Лето сорок шестого было грозовым и жарким. Травы уродились на славу.
Отец отыскал не занятое место и принялся за покос. Мама уходила к нему после обеденной дойки. Где-то там находился и покос нашего деда. Несколько раз,
они брали меня с собой. Покосам этим было почти полвека. Место, отвоёванное у тайги.
Помошник, из меня был никакой, я только всех отвлекал от работы и брать меня потом перестали. Очень скоро я перезнакомился со сверстниками. Самым первым и верным другом стал мой сосед по бараку Юрка Антипенко. Тётка Анна осталась вдовой и поднимала одна троих детей. Дочери Зина и Валя, и младший сын был Юрка.
Старший сын Володя - её первенец, служил на Дальнем Востоке моряком. Когда он вернулся и стал работать, ей стало легче. Вечерами с торца барака собиралась молодёжь.
Девчата и парни садились на сваленные берёзовые длинные поленья угощали друг друга семечками.Володя выносил балалайку и очень прилично на ней играл. В основном это были плясовые наигрыши.Были и самодельные песни о несчастной любви, которые исполнялись с надрывом и слезой. Так проходили летние вечера.
Все дни, молодёжь косила и метала в стога сено для совхозного стада. Однако вечером все собиралась снова, словно и не было этого тяжёлого изнурительного труда. Косили и вручную и конными сенокосилками. Сенокос в деревне сплачивал, как и посевная, как и уборочная. Выходили все. Старики отбивали косы и меняли сломанные зубья у граблей. Пожилые же женщины кашеварили или сгребали оставленную сухую кошенину. Потом был обеденный отдых.
Поев, мужики кучковались и курили. Разговоры были разные. Женщины сходив к ручью,
ложились в тень зарода и, прикрыв лица косынками, блаженно расслаблялись.
Где-то с семи восьми лет и ребятня тоже помогала с покосами. В деревне оставались,
старики и дети, за которыми нужен был догляд. Так вот нас, возрастом от четырёх до семи лет, собиралась довольно приличная ватага. Мы проходили школу выживания. Кусок хлеба в кармане, остальное в поле и в тайге. Военные и послевоенные голодные годы, приучили нас – ребятню, находить съестное везде. Медунки, петушки, пучки
дикая сарана, заячья капуста, дикий лук – вот неполный перечень нашего рациона.
Но ещё мы брали из вороньих и сорочьих гнёзд по два - три яйца. А уж куриные, а их в бурьяне, возле птичника было предостаточно, мы порой несли в магазин и меняли на конфеты. Послевоенные конфеты. Ириски, подушечки, леденцовые, помадки.
Выбор был великолепный. Особенно «подушечки», в которых была на все вкусы самая разнообразная начинка.

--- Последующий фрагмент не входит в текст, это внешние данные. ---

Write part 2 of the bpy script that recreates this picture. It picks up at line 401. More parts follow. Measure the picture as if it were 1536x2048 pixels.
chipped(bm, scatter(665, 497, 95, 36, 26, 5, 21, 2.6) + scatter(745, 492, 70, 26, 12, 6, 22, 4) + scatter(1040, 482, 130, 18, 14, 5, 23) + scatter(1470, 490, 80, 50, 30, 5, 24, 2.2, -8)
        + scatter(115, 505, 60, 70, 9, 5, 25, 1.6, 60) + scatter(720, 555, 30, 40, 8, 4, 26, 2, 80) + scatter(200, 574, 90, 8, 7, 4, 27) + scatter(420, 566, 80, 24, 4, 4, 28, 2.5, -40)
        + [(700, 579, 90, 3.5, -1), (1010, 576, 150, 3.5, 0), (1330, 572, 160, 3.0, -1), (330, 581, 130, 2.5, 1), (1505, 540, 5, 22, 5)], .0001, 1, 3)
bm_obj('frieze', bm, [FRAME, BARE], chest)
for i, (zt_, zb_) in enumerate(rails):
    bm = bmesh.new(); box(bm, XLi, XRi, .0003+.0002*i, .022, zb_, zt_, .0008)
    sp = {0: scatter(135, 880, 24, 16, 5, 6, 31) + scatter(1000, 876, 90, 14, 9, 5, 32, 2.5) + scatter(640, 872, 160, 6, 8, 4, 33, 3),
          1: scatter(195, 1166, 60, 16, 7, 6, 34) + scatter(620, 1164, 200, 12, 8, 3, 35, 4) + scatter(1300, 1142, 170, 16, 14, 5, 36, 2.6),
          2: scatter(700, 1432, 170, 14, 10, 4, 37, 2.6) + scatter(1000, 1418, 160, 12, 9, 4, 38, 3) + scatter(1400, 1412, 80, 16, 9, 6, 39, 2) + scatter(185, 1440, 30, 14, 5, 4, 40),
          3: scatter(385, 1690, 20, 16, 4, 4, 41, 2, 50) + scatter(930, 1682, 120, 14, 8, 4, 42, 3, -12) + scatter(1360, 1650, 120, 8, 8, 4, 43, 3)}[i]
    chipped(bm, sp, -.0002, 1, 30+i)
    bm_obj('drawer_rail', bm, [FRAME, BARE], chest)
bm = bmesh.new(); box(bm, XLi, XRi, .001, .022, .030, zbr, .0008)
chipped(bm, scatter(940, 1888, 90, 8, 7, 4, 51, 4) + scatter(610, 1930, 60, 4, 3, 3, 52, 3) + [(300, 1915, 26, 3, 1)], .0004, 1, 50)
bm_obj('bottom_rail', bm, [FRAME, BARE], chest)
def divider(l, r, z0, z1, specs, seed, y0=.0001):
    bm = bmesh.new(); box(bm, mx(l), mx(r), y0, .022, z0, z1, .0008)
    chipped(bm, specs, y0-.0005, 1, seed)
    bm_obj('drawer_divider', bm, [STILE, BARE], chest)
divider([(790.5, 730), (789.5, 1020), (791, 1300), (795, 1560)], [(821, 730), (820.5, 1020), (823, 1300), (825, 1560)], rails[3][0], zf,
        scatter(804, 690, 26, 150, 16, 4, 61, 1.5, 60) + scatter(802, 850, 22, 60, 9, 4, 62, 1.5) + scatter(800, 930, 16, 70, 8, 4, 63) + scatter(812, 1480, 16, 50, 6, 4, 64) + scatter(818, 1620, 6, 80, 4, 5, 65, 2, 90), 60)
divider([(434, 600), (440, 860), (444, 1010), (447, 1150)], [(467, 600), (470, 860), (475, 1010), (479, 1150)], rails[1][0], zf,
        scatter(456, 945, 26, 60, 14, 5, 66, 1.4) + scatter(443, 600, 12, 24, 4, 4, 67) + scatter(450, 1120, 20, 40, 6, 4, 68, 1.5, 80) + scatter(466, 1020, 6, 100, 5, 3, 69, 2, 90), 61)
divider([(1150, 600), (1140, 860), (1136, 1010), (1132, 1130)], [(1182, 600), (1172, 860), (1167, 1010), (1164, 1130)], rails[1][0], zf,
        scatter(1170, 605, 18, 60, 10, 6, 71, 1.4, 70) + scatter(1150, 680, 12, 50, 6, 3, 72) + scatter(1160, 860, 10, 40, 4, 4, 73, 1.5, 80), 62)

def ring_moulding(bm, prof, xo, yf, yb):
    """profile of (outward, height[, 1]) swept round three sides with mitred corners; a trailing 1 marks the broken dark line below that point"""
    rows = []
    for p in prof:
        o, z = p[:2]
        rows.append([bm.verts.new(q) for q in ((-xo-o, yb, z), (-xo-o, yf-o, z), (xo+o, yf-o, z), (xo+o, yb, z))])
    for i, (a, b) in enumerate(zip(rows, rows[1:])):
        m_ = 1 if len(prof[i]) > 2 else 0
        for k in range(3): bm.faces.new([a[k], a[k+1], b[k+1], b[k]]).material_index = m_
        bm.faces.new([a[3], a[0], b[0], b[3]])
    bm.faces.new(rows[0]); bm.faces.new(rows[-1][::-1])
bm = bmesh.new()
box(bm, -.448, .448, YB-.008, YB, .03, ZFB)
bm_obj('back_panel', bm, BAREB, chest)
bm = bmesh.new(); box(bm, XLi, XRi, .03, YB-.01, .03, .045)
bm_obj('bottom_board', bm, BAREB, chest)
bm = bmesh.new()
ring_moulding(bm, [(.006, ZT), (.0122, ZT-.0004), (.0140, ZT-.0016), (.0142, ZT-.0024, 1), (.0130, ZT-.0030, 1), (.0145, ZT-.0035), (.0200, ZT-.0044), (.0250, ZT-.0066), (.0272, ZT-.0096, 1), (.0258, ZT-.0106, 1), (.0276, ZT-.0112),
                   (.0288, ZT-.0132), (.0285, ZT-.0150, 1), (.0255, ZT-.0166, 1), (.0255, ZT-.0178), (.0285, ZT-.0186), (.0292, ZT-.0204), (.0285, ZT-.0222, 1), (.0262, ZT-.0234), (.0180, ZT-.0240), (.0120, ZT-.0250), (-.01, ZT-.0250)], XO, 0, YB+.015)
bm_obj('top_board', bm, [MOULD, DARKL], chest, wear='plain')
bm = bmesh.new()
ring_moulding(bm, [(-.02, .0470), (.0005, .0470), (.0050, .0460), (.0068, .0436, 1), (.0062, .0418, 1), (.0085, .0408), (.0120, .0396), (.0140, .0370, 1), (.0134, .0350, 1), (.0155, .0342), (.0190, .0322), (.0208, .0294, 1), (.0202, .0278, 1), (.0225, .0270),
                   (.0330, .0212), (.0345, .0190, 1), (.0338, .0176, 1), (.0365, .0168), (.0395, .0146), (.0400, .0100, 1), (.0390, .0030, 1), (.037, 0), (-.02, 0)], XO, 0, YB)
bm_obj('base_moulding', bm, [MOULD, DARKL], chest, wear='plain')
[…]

Она перекочевала и в нынешние конфеты, которые стали теперь непомерно дорогими.
Лето 46 года. Фронтовики ещё не стеснялись носить боевые награды. Это уже потом
местные партийныё и профсоюзные чиновники, которые отсиделись в тылу, начали с пренебрежением смотреть на награды. После войны фронтовики отчаянно пили, по любому поводу, как будто старались заглушить в своей памяти образы погибших товарищей, весь ужас, который они увидели на освобождённой после оккупации земле.
Выпившего фронтовика начинали упрекать, в том, что он позорит награды. И, постепенно они снимались и ложились под божницу. Только в конце 60 годов появились орденские колодки, которые снова стали носить наши постаревшие отцы.